In our countries destiny is involved the destiny of Protestantism, and in its destiny the destiny of all the nations of the world.  God has given, in awful charge, to Protestant England and Protestant America—the Anglo-Saxon race—the fortunes, not of Christendom only, but of all the world.

he blended the call of the Great Commission and the concept of a Chosen People.  In doing so, he sanctioned a notion that Disciples were uniquely chosen by God to bring the Gospel to “all the world.”  There were two reasons for this unique chosen-ness.  First, the Disciples were special because they were primarily of “the Anglo-Saxon race.”  Secondly, they were “American.”  When Campbell writes “God has given, in awful charge, to…Protestant America” he centers Disciple theology geopolitically and stakes Disciple identity to the rail of US nationalism.  Certainly, this belief offends modern Disciple sensibilities.  However, it is helpful to know the racist structure Disciples are struggling to dismantle today, was imbedded during the Church’s institutional birth.

A Truth and Healing Council will help us become better aware of how our long-held theology and institutional relationship with US nationalism damaged the Indigenous landscape; traumatized Indigenous peoples of Canada and the US; and morally injured non-Indigenous peoples.  Out of such awareness, Disciples may begin a restorative process which might lead to a time when our Indigenous and non-Indigenous children live their created identity of satisfying work, neighborly kindness, healthful care, and love of creation.

5 Comments

  1. This is an exceptional blog and I hope something good comes of it.

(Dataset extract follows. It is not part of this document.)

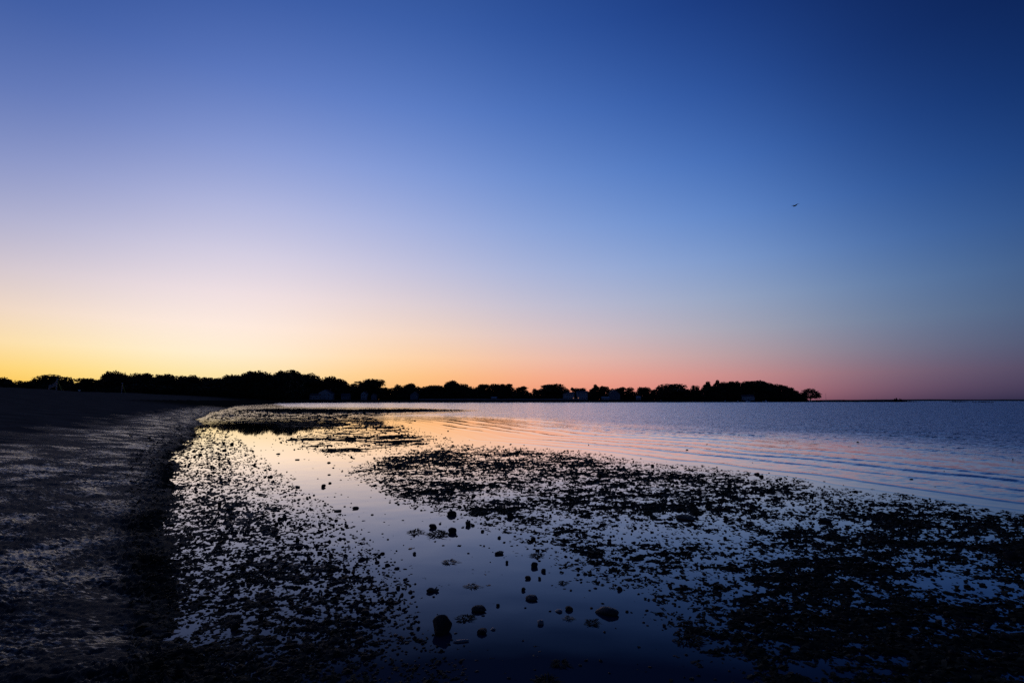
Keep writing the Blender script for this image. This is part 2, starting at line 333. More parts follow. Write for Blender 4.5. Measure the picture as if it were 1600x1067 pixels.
CHOP_TILT = 2.2
def water_material():
    m, N, L, b = material('tidal_water', (0.003, 0.004, 0.007), 0.02, 0.30, 1.333)
    co = add(N, 'ShaderNodeTexCoord')
    ch = add(N, 'ShaderNodeAttribute', attribute_name='chop').outputs['Fac']
    def noise(sx, sy, d, dist=0.0):
        mp = add(N, 'ShaderNodeMapping'); mp.inputs['Scale'].default_value = (sx, sy, 1); mp.inputs['Rotation'].default_value = (0, 0, 0.35)
        L.new(co.outputs['Object'], mp.inputs['Vector'])
        n = add(N, 'ShaderNodeTexNoise'); n.inputs['Scale'].default_value = 1.0; n.inputs['Detail'].default_value = d; n.inputs['Distortion'].default_value = dist
        L.new(mp.outputs[0], n.inputs['Vector']); return n.outputs['Fac']
    p = add(N, 'ShaderNodeMath', operation='MULTIPLY'); L.new(noise(2.2, 5.0, 2.0), p.inputs[0]); p.inputs[1].default_value = 0.0035
    bp = add(N, 'ShaderNodeBump'); bp.inputs['Strength'].default_value = 1.0; bp.inputs['Distance'].default_value = 0.07
    L.new(p.outputs[0], bp.inputs['Height'])
    # wind ripples too small to model one by one tilt the surface this way and that
    tilt = None
    for k, (sx, sy, w) in enumerate(((2.8, 8.0, 1.0), (9.0, 25.0, .9))):
        mp = add(N, 'ShaderNodeMapping'); mp.inputs['Scale'].default_value = (sx, sy, 1); mp.inputs['Rotation'].default_value = (0, 0, 0.25 + .2 * k)
        L.new(co.outputs['Object'], mp.inputs['Vector'])
        n = add(N, 'ShaderNodeTexNoise'); n.inputs['Scale'].default_value = 1.0; n.inputs['Detail'].default_value = 2.0
        L.new(mp.outputs[0], n.inputs['Vector'])
        c = add(N, 'ShaderNodeVectorMath', operation='SUBTRACT'); L.new(n.outputs['Color'], c.inputs[0]); c.inputs[1].default_value = (.5, .5, .5)
        q = add(N, 'ShaderNodeVectorMath', operation='MULTIPLY'); L.new(c.outputs[0], q.inputs[0]); q.inputs[1].default_value = (w * .7, w * 1.1, 0)
        if tilt is None: tilt = q.outputs[0]
        else:
            t = add(N, 'ShaderNodeVectorMath', operation='ADD'); L.new(tilt, t.inputs[0]); L.new(q.outputs[0], t.inputs[1]); tilt = t.outputs[0]
    sc_ = add(N, 'ShaderNodeVectorMath', operation='SCALE'); L.new(tilt, sc_.inputs[0])
    cm_ = add(N, 'ShaderNodeMath', operation='MULTIPLY'); L.new(ch, cm_.inputs[0]); cm_.inputs[1].default_value = CHOP_TILT; L.new(cm_.outputs[0], sc_.inputs['Scale'])
    ad = add(N, 'ShaderNodeVectorMath', operation='ADD'); L.new(bp.outputs[0], ad.inputs[0]); L.new(sc_.outputs[0], ad.inputs[1])
    nm = add(N, 'ShaderNodeVectorMath', operation='NORMALIZE'); L.new(ad.outputs[0], nm.inputs[0]); 
    r = add(N, 'ShaderNodeMapRange'); L.new(ch, r.inputs[0]); r.inputs[3].default_value = 0.015; r.inputs[4].default_value = 0.38
    # dark water body under a mirror whose strength climbs steeply towards grazing angles
    N.remove(b)
    body = add(N, 'ShaderNodeBsdfDiffuse'); body.inputs['Color'].default_value = (0.010, 0.018, 0.040, 1)
    gl = add(N, 'ShaderNodeBsdfGlossy'); gl.inputs['Color'].default_value = (0.82, 0.86, 1.0, 1); L.new(r.outputs[0], gl.inputs['Roughness']); L.new(nm.outputs[0], gl.inputs['Normal'])
    fr = add(N, 'ShaderNodeFresnel'); fr.inputs['IOR'].default_value = 1.333; L.new(nm.outputs[0], fr.inputs['Normal'])
    pw = add(N, 'ShaderNodeMath', operation='SUBTRACT'); L.new(fr.outputs[0], pw.inputs[0]); pw.inputs[1].default_value = 0.082   # as through a polarising filter
    gm = add(N, 'ShaderNodeMath', operation='MAXIMUM'); L.new(pw.outputs[0], gm.inputs[0]); gm.inputs[1].default_value = 0.004
    gn = add(N, 'ShaderNodeMath', operation='MULTIPLY', use_clamp=True); L.new(gm.outputs[0], gn.inputs[0]); gn.inputs[1].default_value = 2.2
    tn = add(N, 'ShaderNodeMix', data_type='RGBA'); L.new(gn.outputs[0], tn.inputs[0]); tn.inputs[6].default_value = (0.62, 0.78, 1.0, 1); tn.inputs[7].default_value = (1.0, 0.94, 0.91, 1); L.new(tn.outputs[2], gl.inputs['Color'])
    mx = add(N, 'ShaderNodeMixShader'); L.new(gn.outputs[0], mx.inputs[0]); L.new(body.outputs[0], mx.inputs[1]); L.new(gl.outputs[0], mx.inputs[2])
    L.new(mx.outputs[0], [n for n in N if n.type == 'OUTPUT_MATERIAL'][0].inputs['Surface'])
    return m

M = {
    'ground': ground_material(), 'water': water_material(),
    'stone': speckled('wet_dark_stone', (0.014, 0.013, 0.012), (0.036, 0.033, 0.029), 9, .6, .06, .006),
    'pale_stone': speckled('grey_stone', (0.025, 0.023, 0.021), (0.05, 0.046, 0.041), 11, .55, .2, .005),
    'shell': speckled('bleached_shell', (0.12, 0.11, 0.10), (0.19, 0.175, 0.16), 30, .5, .3),
    'wood': speckled('driftwood', (0.05, 0.04, 0.032), (0.09, 0.075, 0.06), 18, .7, .3, .003),
    'weed': speckled('brown_seaweed', (0.014, 0.0145, 0.010), (0.042, 0.037, 0.021), 22, .65, .02),
    'dry_weed': speckled('olive_seaweed', (0.03, 0.029, 0.013), (0.06, 0.054, 0.024), 22, .5, .35),
    'leaf': speckled('dark_foliage', (0.030, 0.036, 0.018), (0.060, 0.060, 0.026), 0.6, .75, .2),
    'leaf_autumn': speckled('russet_foliage', (0.050, 0.036, 0.018), (0.085, 0.050, 0.022), 0.6, .75, .2),
    'bark': speckled('bark', (0.035, 0.028, 0.022), (0.06, 0.05, 0.04), 5, .9, .2),
    'white_wall': speckled('white_clapboard', (0.36, 0.36, 0.35), (0.44, 0.43, 0.42), 1.2, .7, .3),
    'grey_wall': speckled('grey_shingle_wall', (0.14, 0.15, 0.165), (0.20, 0.21, 0.22), 2.5, .8, .3),
    'roof': speckled('dark_shingle_roof', (0.05, 0.05, 0.055), (0.09, 0.09, 0.095), 3, .85, .2),
    'pale_roof': speckled('weathered_pale_roof', (0.30, 0.30, 0.31), (0.40, 0.40, 0.40), 3, .8, .2),
    'brick': speckled('chimney_brick', (0.16, 0.08, 0.06), (0.24, 0.12, 0.09), 12, .9, .2),
    'glass': material('dark_window_glass', (0.02, 0.022, 0.025), 0.08, 0.5)[0],
    'trim': speckled('white_trim', (0.60, 0.60, 0.58), (0.70, 0.69, 0.67), 4, .6, .3),
    'concrete': speckled('grey_concrete', (0.20, 0.195, 0.185), (0.30, 0.29, 0.275), 1.5, .9, .2),
    'hull': speckled('white_fibreglass', (0.52, 0.53, 0.54), (0.62, 0.62, 0.62), 2, .35, .5),
    'dark_hull': speckled('navy_paint', (0.02, 0.03, 0.05), (0.035, 0.045, 0.07), 3, .4, .5),
    'steel': speckled('galvanised_steel', (0.20, 0.20, 0.21), (0.30, 0.30, 0.31), 8, .5, .5),
    'strap': speckled('yellow_strap', (0.50, 0.40, 0.06), (0.62, 0.50, 0.09), 14, .7, .3),
    'net': speckled('grey_net_cord', (0.18, 0.18, 0.19), (0.26, 0.26, 0.27), 20, .8, .2),
    'gull': speckled('grey_plumage', (0.10, 0.10, 0.11), (0.22, 0.22, 0.23), 6, .8, .2),
    'rubber': material('black_rubber', (0.015, 0.015, 0.015), .6)[0],
}
glow_m, _n, _l, _b = material('warm_glowing_pane', (0.5, 0.3, 0.15), .4)
_b.inputs['Emission Color'].default_value = (1.0, 0.50, 0.30, 1); _b.inputs['Emission Strength'].default_value = 0.22  # emissive panes for the small warm spots at the white waterfront pair
M['glowing'] = glow_m

# ------------------------------------------------------------------ mesh helpers
def obj(name, me, mat=None, parent=None):
    o = bpy.data.objects.new(name, me); C.objects.link(o)
    if mat is not None and not me.materials: me.materials.append(M[mat] if isinstance(mat, str) else mat)
    if parent is not None: o.parent = parent
    return o
def tag(o, label=None, cat=None, group=None, kind=None):
    if label: o['label'] = label
    if cat: o['category'] = cat
    if group: o['group'] = group
    if kind: o['kind'] = kind
    return o
def empty(name, loc, rz=0.0):
    o = bpy.data.objects.new(name, None); C.objects.link(o); o.location = [float(v) for v in loc]; o.rotation_euler = (0, 0, rz)
    o.empty_display_size = 0.2
    return o
def mesh(name, v, f, smooth=False):
    me = bpy.data.meshes.new(name)
    v = np.asarray(v, np.float32)
    if isinstance(f, np.ndarray):
        n, k = f.shape
        me.vertices.add(len(v)); me.vertices.foreach_set('co', v.ravel())
        me.loops.add(n * k); me.loops.foreach_set('vertex_index', f.astype(np.int32).ravel())
        me.polygons.add(n); me.polygons.foreach_set('loop_start', np.arange(0, n * k, k, dtype=np.int32))
        me.update(calc_edges=True)
    else:
        me.from_pydata(v.tolist(), [], f); me.update()
    if smooth: me.polygons.foreach_set('use_smooth', np.ones(len(me.polygons), bool))
    return me
class MB:
    """gathers simple shapes into one mesh"""
    def __init__(s): s.v, s.f = [], []
    def poly(s, vs, fs):
        b = len(s.v); s.v += [tuple(map(float, q)) for q in vs]; s.f += [tuple(i + b for i in q) for q in fs]; return s
    def box(s, x0, x1, y0, y1, z0, z1):
        return s.poly([(x0, y0, z0), (x1, y0, z0), (x1, y1, z0), (x0, y1, z0), (x0, y0, z1), (x1, y0, z1), (x1, y1, z1), (x0, y1, z1)],
                      [(0, 3, 2, 1), (4, 5, 6, 7), (0, 1, 5, 4), (1, 2, 6, 5), (2, 3, 7, 6), (3, 0, 4, 7)])
    def tube(s, pts, rad, n=8, caps=True):
        pts = [Vector([float(c) for c in p]) for p in pts]; vs = []
        for i, p in enumerate(pts):
            d = (pts[min(i + 1, len(pts) - 1)] - pts[max(i - 1, 0)]).normalized()
            a = d.orthogonal().normalized() if i == 0 else (a - d * a.dot(d)).normalized()
            c = d.cross(a); r = rad[i] if isinstance(rad, (list, tuple)) else rad
            vs += [p + (a * math.cos(t) + c * math.sin(t)) * r for t in [2 * math.pi * k / n for k in range(n)]]
        fs = [(i * n + k, i * n + (k + 1) % n, (i + 1) * n + (k + 1) % n, (i + 1) * n + k) for i in range(len(pts) - 1) for k in range(n)]
        if caps: fs += [tuple(range(n))[::-1], tuple(range((len(pts) - 1) * n, len(pts) * n))]
        return s.poly(vs, fs)
    def build(s, name, mat, parent=None, smooth=False): return obj(name, mesh(name, s.v, s.f, smooth), mat, parent)
def copy_tree(o, parent=None):
    c = o.copy(); C.objects.link(c); c.parent = parent
    for ch in o.children: copy_tree(ch, c)
    return c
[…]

Sadly, history and personal experience have demonstrated that Disciples are best at dissembling, procrastination, avoiding accountability, and not taking right action when it comes to Indigenous Nations.

    Like

  2. Exceptionally written and I do hope something good comes from this newest call for talking. Sadly, history and my personal experience has demonstrated that Disciples are best at dissembling, procrastination, avoiding accountability, and not taking right action when it comes to Indigenous Nations.

    Liked by 1 person

    1. I do not disagree RW. There is something between fear and simply not knowing what to do that stifles institutional folk in power. Which has, to this point, meant avoidance.